Transcribe every line, keeping it exact.

**Supplied data:**
'''

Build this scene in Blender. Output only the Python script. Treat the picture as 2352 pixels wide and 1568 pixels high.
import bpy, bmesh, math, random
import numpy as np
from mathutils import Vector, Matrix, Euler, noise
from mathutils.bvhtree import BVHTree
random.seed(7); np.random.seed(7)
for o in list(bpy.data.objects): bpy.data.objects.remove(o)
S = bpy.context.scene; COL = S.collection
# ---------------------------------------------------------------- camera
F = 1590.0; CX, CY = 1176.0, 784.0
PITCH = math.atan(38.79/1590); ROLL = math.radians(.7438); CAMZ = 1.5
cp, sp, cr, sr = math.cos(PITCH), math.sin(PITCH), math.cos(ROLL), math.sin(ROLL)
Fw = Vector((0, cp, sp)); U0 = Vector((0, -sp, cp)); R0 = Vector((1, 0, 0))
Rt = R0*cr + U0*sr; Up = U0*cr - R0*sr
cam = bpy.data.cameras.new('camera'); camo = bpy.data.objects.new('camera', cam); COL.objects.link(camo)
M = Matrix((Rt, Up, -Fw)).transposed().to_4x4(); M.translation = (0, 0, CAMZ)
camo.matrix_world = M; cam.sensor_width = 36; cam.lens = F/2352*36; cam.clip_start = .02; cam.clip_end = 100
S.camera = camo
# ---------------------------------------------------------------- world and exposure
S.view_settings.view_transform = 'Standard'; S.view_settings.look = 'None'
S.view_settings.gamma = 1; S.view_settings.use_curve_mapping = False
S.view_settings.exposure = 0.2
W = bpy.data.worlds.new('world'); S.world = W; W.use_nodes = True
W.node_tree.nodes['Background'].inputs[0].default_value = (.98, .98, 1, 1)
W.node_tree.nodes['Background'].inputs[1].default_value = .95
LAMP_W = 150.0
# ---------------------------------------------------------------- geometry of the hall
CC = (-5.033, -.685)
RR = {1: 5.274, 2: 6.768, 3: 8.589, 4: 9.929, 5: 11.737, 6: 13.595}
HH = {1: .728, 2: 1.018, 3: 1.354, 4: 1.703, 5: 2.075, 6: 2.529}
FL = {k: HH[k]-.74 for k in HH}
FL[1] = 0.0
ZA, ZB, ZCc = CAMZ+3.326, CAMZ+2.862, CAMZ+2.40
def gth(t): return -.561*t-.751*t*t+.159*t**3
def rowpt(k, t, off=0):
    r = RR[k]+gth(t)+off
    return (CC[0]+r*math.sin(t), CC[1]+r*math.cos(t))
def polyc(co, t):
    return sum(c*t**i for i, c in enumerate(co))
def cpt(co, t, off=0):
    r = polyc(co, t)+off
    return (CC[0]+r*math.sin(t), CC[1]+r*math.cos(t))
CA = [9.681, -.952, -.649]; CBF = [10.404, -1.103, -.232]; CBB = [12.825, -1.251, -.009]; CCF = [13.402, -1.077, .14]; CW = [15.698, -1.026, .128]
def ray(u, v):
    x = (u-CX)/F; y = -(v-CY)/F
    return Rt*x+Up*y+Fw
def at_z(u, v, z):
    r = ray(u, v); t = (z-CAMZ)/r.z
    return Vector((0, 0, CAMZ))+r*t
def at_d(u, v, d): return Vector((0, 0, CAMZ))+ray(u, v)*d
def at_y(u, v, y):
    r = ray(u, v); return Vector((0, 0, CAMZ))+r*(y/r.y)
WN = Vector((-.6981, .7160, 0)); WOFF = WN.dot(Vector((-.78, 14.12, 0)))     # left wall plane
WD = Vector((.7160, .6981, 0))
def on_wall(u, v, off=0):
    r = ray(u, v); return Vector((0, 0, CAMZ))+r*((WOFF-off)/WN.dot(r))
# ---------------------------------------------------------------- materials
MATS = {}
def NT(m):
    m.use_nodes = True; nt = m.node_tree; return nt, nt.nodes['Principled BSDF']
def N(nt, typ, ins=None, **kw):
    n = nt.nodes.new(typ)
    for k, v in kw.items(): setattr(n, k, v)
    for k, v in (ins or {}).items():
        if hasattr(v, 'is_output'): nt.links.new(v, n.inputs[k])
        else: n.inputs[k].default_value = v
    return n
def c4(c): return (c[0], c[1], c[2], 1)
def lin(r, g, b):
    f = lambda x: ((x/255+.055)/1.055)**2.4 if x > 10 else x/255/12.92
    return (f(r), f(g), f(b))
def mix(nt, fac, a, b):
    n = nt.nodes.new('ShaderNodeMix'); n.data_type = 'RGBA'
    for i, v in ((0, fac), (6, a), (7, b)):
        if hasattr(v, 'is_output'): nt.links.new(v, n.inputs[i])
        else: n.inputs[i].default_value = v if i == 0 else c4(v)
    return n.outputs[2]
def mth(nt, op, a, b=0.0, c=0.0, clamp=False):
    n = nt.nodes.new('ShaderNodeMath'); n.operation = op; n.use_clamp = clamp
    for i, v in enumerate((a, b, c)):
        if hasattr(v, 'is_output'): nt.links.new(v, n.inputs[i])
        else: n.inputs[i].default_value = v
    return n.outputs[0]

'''

**Solution below:**
Build this scene in Blender. Output only the Python script. Treat the picture as 2352 pixels wide and 1568 pixels high.
import bpy, bmesh, math, random
import numpy as np
from mathutils import Vector, Matrix, Euler, noise
from mathutils.bvhtree import BVHTree
random.seed(7); np.random.seed(7)
for o in list(bpy.data.objects): bpy.data.objects.remove(o)
S = bpy.context.scene; COL = S.collection
# ---------------------------------------------------------------- camera
F = 1590.0; CX, CY = 1176.0, 784.0
PITCH = math.atan(38.79/1590); ROLL = math.radians(.7438); CAMZ = 1.5
cp, sp, cr, sr = math.cos(PITCH), math.sin(PITCH), math.cos(ROLL), math.sin(ROLL)
Fw = Vector((0, cp, sp)); U0 = Vector((0, -sp, cp)); R0 = Vector((1, 0, 0))
Rt = R0*cr + U0*sr; Up = U0*cr - R0*sr
cam = bpy.data.cameras.new('camera'); camo = bpy.data.objects.new('camera', cam); COL.objects.link(camo)
M = Matrix((Rt, Up, -Fw)).transposed().to_4x4(); M.translation = (0, 0, CAMZ)
camo.matrix_world = M; cam.sensor_width = 36; cam.lens = F/2352*36; cam.clip_start = .02; cam.clip_end = 100
S.camera = camo
# ---------------------------------------------------------------- world and exposure
S.view_settings.view_transform = 'Standard'; S.view_settings.look = 'None'
S.view_settings.gamma = 1; S.view_settings.use_curve_mapping = False
S.view_settings.exposure = 0.2
W = bpy.data.worlds.new('world'); S.world = W; W.use_nodes = True
W.node_tree.nodes['Background'].inputs[0].default_value = (.98, .98, 1, 1)
W.node_tree.nodes['Background'].inputs[1].default_value = .95
LAMP_W = 150.0
# ---------------------------------------------------------------- geometry of the hall
CC = (-5.033, -.685)
RR = {1: 5.274, 2: 6.768, 3: 8.589, 4: 9.929, 5: 11.737, 6: 13.595}
HH = {1: .728, 2: 1.018, 3: 1.354, 4: 1.703, 5: 2.075, 6: 2.529}
FL = {k: HH[k]-.74 for k in HH}
FL[1] = 0.0
ZA, ZB, ZCc = CAMZ+3.326, CAMZ+2.862, CAMZ+2.40
def gth(t): return -.561*t-.751*t*t+.159*t**3
def rowpt(k, t, off=0):
    r = RR[k]+gth(t)+off
    return (CC[0]+r*math.sin(t), CC[1]+r*math.cos(t))
def polyc(co, t):
    return sum(c*t**i for i, c in enumerate(co))
def cpt(co, t, off=0):
    r = polyc(co, t)+off
    return (CC[0]+r*math.sin(t), CC[1]+r*math.cos(t))
CA = [9.681, -.952, -.649]; CBF = [10.404, -1.103, -.232]; CBB = [12.825, -1.251, -.009]; CCF = [13.402, -1.077, .14]; CW = [15.698, -1.026, .128]
def ray(u, v):
    x = (u-CX)/F; y = -(v-CY)/F
    return Rt*x+Up*y+Fw
def at_z(u, v, z):
    r = ray(u, v); t = (z-CAMZ)/r.z
    return Vector((0, 0, CAMZ))+r*t
def at_d(u, v, d): return Vector((0, 0, CAMZ))+ray(u, v)*d
def at_y(u, v, y):
    r = ray(u, v); return Vector((0, 0, CAMZ))+r*(y/r.y)
WN = Vector((-.6981, .7160, 0)); WOFF = WN.dot(Vector((-.78, 14.12, 0)))     # left wall plane
WD = Vector((.7160, .6981, 0))
def on_wall(u, v, off=0):
    r = ray(u, v); return Vector((0, 0, CAMZ))+r*((WOFF-off)/WN.dot(r))
# ---------------------------------------------------------------- materials
MATS = {}
def NT(m):
    m.use_nodes = True; nt = m.node_tree; return nt, nt.nodes['Principled BSDF']
def N(nt, typ, ins=None, **kw):
    n = nt.nodes.new(typ)
    for k, v in kw.items(): setattr(n, k, v)
    for k, v in (ins or {}).items():
        if hasattr(v, 'is_output'): nt.links.new(v, n.inputs[k])
        else: n.inputs[k].default_value = v
    return n
def c4(c): return (c[0], c[1], c[2], 1)
def lin(r, g, b):
    f = lambda x: ((x/255+.055)/1.055)**2.4 if x > 10 else x/255/12.92
    return (f(r), f(g), f(b))
def mix(nt, fac, a, b):
    n = nt.nodes.new('ShaderNodeMix'); n.data_type = 'RGBA'
    for i, v in ((0, fac), (6, a), (7, b)):
        if hasattr(v, 'is_output'): nt.links.new(v, n.inputs[i])
        else: n.inputs[i].default_value = v if i == 0 else c4(v)
    return n.outputs[2]
def mth(nt, op, a, b=0.0, c=0.0, clamp=False):
    n = nt.nodes.new('ShaderNodeMath'); n.operation = op; n.use_clamp = clamp
    for i, v in enumerate((a, b, c)):
        if hasattr(v, 'is_output'): nt.links.new(v, n.inputs[i])
        else: n.inputs[i].default_value = v
    return n.outputs[0]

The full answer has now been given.